Optimizing the run time of the nested for loop

Question

I am just getting started with competitive programming and after writing the solution to certain problem i got the error of RUNTIME exceeded.

max( | a [ i ] - a [ j ] | + | i - j | )

Where a is a list of elements and i,j are index i need to get the max() of the above expression.

Here is a short but complete code snippet.

t = int(input()) # Number of test cases
for i in range(t):
    n = int(input()) #size of list
    a = list(map(int, str(input()).split())) # getting space separated input
    res = []
    for s in range(n): # These two loops are increasing the run-time
        for d in range(n):
            res.append(abs(a[s] - a[d]) + abs(s - d))
    print(max(res))

Input File This link may expire(Hope it works)

• 1<=t<=100
• 1<=n<=10^5
• 0<=a[i]<=10^5

Run-time on leader-board for C language is 5sec and that for Python is 35sec while this code takes 80sec.

It is an online judge so independent on machine.numpy is not available.

Please keep it simple i am new to python.

Thanks for reading.

Answer 1

For a given j<=i, |a[i]-a[j]|+|i-j| = max(a[i]-a[j]+i-j, a[j]-a[i]+i-j).

Thus for a given i, the value of j<=i that maximizes |a[i]-a[j]|+|i-j| is either the j that maximizes a[j]-j or the j that minimizes a[j]+j.

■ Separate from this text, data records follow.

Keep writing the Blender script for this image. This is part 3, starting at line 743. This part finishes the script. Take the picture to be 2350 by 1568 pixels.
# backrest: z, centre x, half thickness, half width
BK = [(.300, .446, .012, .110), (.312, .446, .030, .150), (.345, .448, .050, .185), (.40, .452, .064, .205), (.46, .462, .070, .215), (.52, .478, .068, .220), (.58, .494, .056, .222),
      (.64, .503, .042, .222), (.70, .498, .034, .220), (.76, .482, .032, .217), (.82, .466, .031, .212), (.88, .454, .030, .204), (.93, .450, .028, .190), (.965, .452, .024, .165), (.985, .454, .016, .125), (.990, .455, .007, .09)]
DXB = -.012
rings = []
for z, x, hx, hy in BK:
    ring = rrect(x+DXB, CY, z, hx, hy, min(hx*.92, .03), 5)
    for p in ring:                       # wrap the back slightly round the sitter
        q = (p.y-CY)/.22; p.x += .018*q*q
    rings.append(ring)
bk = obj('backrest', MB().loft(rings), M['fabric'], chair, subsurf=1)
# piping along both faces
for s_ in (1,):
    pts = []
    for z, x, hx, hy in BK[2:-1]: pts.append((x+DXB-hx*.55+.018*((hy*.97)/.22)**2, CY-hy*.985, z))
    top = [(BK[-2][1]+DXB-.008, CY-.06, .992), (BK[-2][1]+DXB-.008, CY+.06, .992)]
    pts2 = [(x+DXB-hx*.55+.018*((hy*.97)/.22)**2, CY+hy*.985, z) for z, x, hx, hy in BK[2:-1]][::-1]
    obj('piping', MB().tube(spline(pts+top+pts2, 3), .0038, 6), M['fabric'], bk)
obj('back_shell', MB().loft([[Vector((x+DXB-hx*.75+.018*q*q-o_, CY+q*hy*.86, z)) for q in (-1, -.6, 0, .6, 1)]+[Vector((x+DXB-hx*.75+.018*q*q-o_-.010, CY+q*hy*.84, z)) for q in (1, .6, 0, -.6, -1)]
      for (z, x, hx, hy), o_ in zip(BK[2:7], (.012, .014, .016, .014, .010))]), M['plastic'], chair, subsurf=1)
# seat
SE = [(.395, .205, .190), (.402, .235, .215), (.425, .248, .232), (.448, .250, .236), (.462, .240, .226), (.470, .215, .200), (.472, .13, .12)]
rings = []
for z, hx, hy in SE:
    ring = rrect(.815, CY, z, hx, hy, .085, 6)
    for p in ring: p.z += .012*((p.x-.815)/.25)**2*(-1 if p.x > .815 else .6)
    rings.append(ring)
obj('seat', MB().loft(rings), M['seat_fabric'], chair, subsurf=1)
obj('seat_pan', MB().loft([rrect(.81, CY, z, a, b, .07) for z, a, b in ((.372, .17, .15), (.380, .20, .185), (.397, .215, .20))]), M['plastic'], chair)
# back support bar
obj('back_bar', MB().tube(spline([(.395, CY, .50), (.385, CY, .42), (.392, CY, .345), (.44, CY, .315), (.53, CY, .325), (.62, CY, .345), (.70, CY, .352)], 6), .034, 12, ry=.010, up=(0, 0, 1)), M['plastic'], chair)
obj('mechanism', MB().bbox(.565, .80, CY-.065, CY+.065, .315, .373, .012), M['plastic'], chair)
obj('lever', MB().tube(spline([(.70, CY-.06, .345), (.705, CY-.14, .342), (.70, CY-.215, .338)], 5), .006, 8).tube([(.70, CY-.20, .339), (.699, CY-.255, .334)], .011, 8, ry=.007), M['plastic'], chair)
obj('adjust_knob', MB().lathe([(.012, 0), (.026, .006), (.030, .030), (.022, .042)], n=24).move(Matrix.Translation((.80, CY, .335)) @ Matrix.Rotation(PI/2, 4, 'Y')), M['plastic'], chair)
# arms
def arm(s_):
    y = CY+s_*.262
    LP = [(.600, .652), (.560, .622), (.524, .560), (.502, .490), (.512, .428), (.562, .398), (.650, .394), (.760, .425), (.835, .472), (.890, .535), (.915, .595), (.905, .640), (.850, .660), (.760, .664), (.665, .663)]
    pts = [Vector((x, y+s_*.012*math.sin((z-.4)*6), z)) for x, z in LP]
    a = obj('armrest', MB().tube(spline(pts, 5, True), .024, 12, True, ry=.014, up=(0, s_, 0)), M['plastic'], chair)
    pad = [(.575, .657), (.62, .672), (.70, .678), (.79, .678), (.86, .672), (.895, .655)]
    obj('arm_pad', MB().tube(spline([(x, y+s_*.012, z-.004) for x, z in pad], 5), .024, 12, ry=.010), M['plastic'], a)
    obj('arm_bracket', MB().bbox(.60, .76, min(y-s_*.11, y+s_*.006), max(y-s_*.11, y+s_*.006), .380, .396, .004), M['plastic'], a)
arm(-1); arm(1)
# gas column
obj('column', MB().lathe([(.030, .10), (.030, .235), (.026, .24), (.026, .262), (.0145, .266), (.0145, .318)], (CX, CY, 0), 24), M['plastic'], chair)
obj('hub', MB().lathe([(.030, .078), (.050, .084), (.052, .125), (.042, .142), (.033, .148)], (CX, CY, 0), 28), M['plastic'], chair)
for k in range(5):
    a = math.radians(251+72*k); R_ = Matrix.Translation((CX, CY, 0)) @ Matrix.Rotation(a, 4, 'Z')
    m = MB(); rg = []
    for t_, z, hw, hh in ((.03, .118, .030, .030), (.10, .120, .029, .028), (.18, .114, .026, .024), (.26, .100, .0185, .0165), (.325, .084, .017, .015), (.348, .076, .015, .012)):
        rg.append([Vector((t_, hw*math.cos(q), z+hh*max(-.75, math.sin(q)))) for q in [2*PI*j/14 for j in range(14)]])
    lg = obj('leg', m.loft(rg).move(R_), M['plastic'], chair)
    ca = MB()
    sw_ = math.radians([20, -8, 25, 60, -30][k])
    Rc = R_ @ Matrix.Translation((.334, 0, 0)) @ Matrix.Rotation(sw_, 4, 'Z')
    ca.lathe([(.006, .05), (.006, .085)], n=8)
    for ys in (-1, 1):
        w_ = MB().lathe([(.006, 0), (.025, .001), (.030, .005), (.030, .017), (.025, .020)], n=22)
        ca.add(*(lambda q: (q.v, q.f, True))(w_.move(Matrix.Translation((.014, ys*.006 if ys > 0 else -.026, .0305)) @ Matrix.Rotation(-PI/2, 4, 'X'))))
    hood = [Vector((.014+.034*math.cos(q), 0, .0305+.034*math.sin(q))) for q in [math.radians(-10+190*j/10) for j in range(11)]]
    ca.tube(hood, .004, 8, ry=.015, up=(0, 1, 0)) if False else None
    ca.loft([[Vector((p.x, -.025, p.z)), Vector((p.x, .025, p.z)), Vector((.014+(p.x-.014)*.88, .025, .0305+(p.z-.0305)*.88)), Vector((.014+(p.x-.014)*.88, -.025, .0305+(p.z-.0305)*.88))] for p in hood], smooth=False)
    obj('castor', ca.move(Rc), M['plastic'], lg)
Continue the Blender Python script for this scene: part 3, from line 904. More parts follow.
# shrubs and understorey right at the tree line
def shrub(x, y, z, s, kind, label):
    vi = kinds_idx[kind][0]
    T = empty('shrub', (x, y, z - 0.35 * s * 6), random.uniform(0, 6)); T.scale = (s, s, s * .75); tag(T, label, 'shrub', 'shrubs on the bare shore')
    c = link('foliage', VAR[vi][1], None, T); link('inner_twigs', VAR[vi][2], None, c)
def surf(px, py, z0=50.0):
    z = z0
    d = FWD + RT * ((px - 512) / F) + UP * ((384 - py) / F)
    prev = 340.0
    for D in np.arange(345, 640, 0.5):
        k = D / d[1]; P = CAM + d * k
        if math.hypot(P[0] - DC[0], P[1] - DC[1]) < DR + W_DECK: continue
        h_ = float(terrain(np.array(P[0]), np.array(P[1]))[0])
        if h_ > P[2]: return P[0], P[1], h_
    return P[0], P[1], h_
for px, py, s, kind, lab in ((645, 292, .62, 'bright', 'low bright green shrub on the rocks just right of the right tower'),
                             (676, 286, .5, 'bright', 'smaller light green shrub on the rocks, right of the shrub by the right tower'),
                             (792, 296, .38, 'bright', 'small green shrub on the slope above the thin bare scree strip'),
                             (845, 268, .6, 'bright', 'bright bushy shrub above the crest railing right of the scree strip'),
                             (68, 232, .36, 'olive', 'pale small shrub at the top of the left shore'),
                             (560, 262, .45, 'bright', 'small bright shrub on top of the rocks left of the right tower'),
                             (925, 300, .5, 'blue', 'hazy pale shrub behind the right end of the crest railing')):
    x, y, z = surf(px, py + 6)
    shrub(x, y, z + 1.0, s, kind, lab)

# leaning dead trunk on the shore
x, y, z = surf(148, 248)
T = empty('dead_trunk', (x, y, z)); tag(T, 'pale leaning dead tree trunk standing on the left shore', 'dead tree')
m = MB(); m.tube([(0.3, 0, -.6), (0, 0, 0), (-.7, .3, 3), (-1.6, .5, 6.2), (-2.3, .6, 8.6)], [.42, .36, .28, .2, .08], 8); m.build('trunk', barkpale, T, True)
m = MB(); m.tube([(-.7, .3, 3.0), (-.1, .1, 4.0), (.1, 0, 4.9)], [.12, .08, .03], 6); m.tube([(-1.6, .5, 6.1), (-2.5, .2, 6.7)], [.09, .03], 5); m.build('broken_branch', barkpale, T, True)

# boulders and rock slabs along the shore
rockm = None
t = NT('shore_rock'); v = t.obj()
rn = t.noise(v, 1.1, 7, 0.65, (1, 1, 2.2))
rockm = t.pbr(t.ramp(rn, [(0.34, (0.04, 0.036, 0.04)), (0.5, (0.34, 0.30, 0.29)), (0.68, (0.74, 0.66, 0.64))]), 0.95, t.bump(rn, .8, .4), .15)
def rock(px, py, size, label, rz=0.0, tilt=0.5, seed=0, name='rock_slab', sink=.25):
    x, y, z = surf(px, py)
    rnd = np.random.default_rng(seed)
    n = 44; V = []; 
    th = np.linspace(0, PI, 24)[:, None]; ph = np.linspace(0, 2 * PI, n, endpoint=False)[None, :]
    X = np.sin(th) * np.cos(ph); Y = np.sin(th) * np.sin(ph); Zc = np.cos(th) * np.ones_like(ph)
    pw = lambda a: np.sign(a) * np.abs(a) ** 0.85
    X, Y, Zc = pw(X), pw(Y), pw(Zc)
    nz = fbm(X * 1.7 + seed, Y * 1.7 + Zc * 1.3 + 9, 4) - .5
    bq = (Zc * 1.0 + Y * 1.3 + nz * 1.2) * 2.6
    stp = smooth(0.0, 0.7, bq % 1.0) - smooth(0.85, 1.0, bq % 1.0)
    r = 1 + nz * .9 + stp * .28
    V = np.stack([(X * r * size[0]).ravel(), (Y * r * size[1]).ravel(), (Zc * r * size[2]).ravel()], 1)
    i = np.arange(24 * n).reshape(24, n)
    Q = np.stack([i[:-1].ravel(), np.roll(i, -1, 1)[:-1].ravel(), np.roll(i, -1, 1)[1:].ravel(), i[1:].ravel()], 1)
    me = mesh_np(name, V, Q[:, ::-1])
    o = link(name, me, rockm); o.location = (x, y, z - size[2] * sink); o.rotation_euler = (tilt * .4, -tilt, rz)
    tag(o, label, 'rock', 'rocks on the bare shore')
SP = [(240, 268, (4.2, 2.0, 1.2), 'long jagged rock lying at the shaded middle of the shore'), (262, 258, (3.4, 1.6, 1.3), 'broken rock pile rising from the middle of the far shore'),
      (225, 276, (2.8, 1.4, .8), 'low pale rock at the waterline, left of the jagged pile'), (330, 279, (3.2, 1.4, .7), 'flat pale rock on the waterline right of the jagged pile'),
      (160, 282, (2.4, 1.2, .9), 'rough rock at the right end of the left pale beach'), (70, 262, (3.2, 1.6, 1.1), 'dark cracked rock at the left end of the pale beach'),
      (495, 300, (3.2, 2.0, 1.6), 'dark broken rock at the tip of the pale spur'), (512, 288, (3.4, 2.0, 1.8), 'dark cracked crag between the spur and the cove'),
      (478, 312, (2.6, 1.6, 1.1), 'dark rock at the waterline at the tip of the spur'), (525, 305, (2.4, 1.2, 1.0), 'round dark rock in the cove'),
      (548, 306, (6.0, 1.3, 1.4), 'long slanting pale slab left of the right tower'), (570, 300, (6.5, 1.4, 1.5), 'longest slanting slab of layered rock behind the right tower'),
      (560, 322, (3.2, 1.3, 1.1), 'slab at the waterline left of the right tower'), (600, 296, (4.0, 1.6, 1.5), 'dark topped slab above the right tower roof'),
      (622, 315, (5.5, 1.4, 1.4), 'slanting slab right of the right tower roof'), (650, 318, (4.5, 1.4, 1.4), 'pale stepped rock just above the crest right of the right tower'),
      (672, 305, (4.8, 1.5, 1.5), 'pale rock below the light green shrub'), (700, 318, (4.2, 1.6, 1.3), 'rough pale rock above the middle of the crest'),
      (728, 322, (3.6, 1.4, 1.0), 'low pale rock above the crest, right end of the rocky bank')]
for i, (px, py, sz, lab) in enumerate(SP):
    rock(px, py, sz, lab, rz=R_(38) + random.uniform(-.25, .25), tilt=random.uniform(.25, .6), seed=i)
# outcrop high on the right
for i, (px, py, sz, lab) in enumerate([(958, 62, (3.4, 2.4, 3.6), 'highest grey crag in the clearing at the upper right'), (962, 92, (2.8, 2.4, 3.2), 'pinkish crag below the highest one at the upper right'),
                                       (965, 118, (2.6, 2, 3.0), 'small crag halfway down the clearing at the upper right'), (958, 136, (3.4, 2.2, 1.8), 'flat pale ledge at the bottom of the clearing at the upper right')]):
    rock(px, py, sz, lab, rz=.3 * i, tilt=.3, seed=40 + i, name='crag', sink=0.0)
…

Both these values can be computed as you run along the array, giving a simple O(n) algorithm:

def maxdiff(xs):
    mp = mn = xs[0]
    best = 0
    for i, x in enumerate(xs):
        mp = max(mp, x-i)
        mn = min(mn, x+i)
        best = max(best, x+i-mn, -x+i+mp)
    return best

And here's some simple testing against a naive but obviously correct algorithm:

def maxdiff_naive(xs):
    best = 0
    for i in xrange(len(xs)):
        for j in xrange(i+1):
            best = max(best, abs(xs[i]-xs[j]) + abs(i-j))
    return best

import random

for _ in xrange(500):
    r = [random.randrange(1000) for _ in xrange(50)]
    md1 = maxdiff(r)
    md2 = maxdiff_naive(r)
    if md1 != md2:
        print "%d != %d\n%s" % (md1, md2, r)
        exit

It takes a fraction of a second to run maxdiff on an array of size 10^5, which is significantly better than your reported leaderboard scores.

Answer 2

"Competitive programming" is not about saving a few milliseconds by using a different kind of loop; it's about being smart about how you approach a problem, and then implementing the solution efficiently.

Still, one thing that jumps out is that you are wasting time building a list only to scan it to find the max. Your double loop can be transformed to the following (ignoring other possible improvements):

print(max(abs(a[s] - a[d]) + abs(s - d) for s in range(n) for d in range(n)))

But that's small fry. Worry about your algorithm first, and then turn to even obvious time-wasters like this. You can cut the number of comparisons to half, as @Brett showed you, but I would first study the problem and ask myself: Do I really need to calculate this quantity n^2 times, or even 0.5*n^2 times? That's how you get the times down, not by shaving off milliseconds.